Argentina & Uruguay: Reflections
As I sit here in the charming atmosphere of Boston’s famous Caffe Nero and fondly reflect on my adventure in Argentina, my mind is nostalgically wandering back to the cafes in Buenos Aires. The menus were different, littered with pastries I’ve never heard of and prices that required mental energy to convert to a currency that I could understand. The surrounding streets were much busier, and the entire wait staff spoke only Spanish. However, somehow I still felt a sense of home and comfort when I was tucked away working in these cafes, probably because it’s such a staple of my typical Boston life.
When I first arrived in Argentina though, these feelings of comfort or familiarity were few and far between; I was met with a plethora of challenges as soon I hopped off the plane. For one thing, I left the sunny Massachusetts July weather to brave Argentina’s winter. Since Boston’s weather is best surmised as an eternal winter, it was difficult to accept the idea that I had consciously chosen to sacrifice one of our only warmer months to go somewhere that would likely not exceed 60 degrees. To make matters worse, we were greeted on the first day by an extreme thunderstorm. This, coupled with my social media being bombarded with pictures of friends at home with their families and friends, often enjoying the summer heat on beaches or relaxing at pools and throwing barbecues, produced an unanticipated strong and immediate homesickness.
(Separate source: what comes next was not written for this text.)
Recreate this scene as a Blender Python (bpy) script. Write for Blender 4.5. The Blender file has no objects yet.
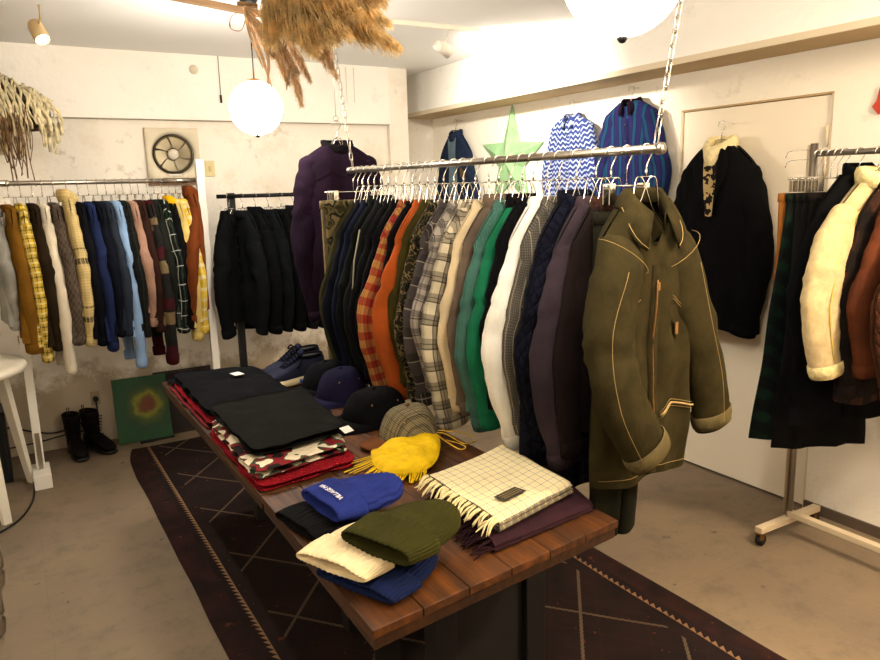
import bpy, math, random
from mathutils import Vector, Matrix, noise
C = bpy.context.scene.collection
PI = math.pi
sin, cos = math.sin, math.cos

# ------------------------------------------------------------------ camera
CAM_H = 1.6
f_px = 735.0
vY = Vector((-443, -131, f_px)).normalized()
vX = Vector((1260, -175, f_px)); vX = (vX - vX.dot(vY) * vY).normalized()
vZ = vX.cross(vY)
if vZ.y > 0: vZ = -vZ
# rows: world axes seen in the camera (x right, y down, z forward)
cam_rot = Matrix(((vX.x, -vX.y, -vX.z), (vY.x, -vY.y, -vY.z), (vZ.x, -vZ.y, -vZ.z)))
cd = bpy.data.cameras.new('camera'); cam = bpy.data.objects.new('camera', cd); C.objects.link(cam)
cam.matrix_world = Matrix.Translation((0, 0, CAM_H)) @ cam_rot.to_4x4()
cd.sensor_width = 36; cd.lens = 36 * f_px / 880; cd.clip_start = .02
bpy.context.scene.camera = cam
def sight(px, py, d):
    """world point seen at a photo pixel, d metres in front of the lens"""
    c = Vector(((px - 440) / f_px * d, (py - 330) / f_px * d, d))
    return Vector((vX.dot(c), vY.dot(c), CAM_H + vZ.dot(c)))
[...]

This homesickness was exacerbated by the fact that the distinct Argentinian accent was harder for me to understand than expected, and locals, my host mother included, didn’t make it easier by talking too quickly for me to keep up with, and also by the fact that I was the only student on the dialogue who wasn’t placed with another student from my program in my host family’s apartment. Additionally, my brother had given me a sufficient amount of Argentine pesos that I had tucked away deep in the corner of my suitcase that were nowhere to be found when I was unpacking. I was frustrated that someone had snuck into my luggage to steal this cash and felt that they invaded my privacy. I remember sitting on my bed in my host family’s apartment on that first day feeling utterly defeated and wondering if I had made the wrong decision when I had chosen to participate in this program.
Present day me wishes so much that I could comfort the me on that day, and tell myself that everything will get so much better. Not only did it get better, but I look back on the trip as one of the best and most fulfilling experiences of my life. I grew to love Buenos Aires. The cosmopolitan streets were action packed and the city was rich with culture. Intricately decorated European-style buildings, people dancing the iconic tango on the street, and colorful graffiti that revealed political expression were commonplace. Additionally, I’ve yet to have a pastry that’s better than their famously sweet medialunas, and as a devout pastry fan that’s saying a lot. The next leg of the trip in Uruguay was even better than the first part. Unlike Buenos Aires, I didn’t need to grow to love Montevideo because I fell in love with it immediately. We spent an afternoon walking down La Rambla, a street that separates a scenic boardwalk that overlooks the beautiful Rio de La Plata and the urban skyline. Along the boardwalk there were also vast green spaces with lovely green parrots, and the city had a refreshingly peaceful vibe compared to that of Buenos Aires. At this point in the trip, we also switched our living situation to living in hotels instead of host families which made it easier to develop strong friendships with the other students. The last part of the trip in Patagonia, though, was easily the most memorable. I wouldn’t describe myself as a super outdoorsy person, so I never thought trekking on a glacier in Patagonia was in my within realm of possibilities and I considered skipping it. I am so glad I didn’t. The best way that I can describe the glaciers is that they redefined the word breathtaking. I’d never seen something so stunning, so vast, so pure, so overwhelming, so strikingly blue. The experience of being in their presence genuinely takes your breath, thoughts, and words away, and all you can do is marvel at the natural beauty in front of you.
I’ve always been a strong believer that going out of your comfort zone is the best, and arguably the only way to grow as a person. I emphasized this idea at the beginning of the trip as one of my primary reasons for going, and I try to live my life by this sentiment. Among other obstacles, being rusty on my Spanish, never having been out of the country without my family before for an extended period of time, and being generally unfamiliar with Argentine culture ensured that this trip was definitely fit the criteria of being out of my comfort zone, and I have definitely grown from it. Because of this trip, I feel a new sense of independence. There is nothing more empowering than knowing that you can thrive in a foreign setting, and it makes challenges at home that may have seemed intimidating previously seem trivial. This dialogue has left me more confident, more globally aware, and has also left me with a new core group of friends at Northeastern and an insatiable thirst for continuing to challenge myself and exploring more of the world around me.